One niggle that has wound me up more than anything about the Capo over the years, is its unerring ability to regurgitate oil into the airbox – apparently no matter how much or little I fill the oil tank. In the end, enough is enough, time to do something about it.
So this is it, remove the molded spigot/structure into the airbox and replace with a new low-profile 90° coupling and pipe to dump regurgitated oil into the front section of the airbox, from where it can be drained off via the extended drain-line down by the oil filter. Hopefully no more lumpy idle and intermittent ‘cough’ coming off idle after extended (12Hrs+) runs at motorway speeds from the vented oil draining down into the throttle bodies. A better fix of course would be to build a trap before the airbox that would allow oil to drain back the way it came while still passing vapour into the airbox. That’ll wait until winter, for now I’m hoping this will work good enough.

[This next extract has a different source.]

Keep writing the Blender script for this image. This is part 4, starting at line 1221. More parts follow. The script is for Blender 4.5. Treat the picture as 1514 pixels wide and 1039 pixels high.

Secondly, and I don’t mind admitting when a change to the Capo doesn’t work – I’ve gone back to the #60 clutch oil jet from the #40. Why? Simply because the benefits were outweighed by the losses …… yes the #40 jet made the initial 1st gear selection go from ‘CLONK’ to ‘clonk’ but it also buggered up all subsequent gear changes, gone was the silky smooth shift that I’d had with the #60 jet. In the end I would say that if your Capo shifts gears smoothly and doesn’t have an issue selecting Neutral, then leave well alone. I’m sure for those with no jet, a blocked jet or a nasty gear shift this may well be a worthwhile modification, for me I’m glad to have the old slick-shift gearbox back again.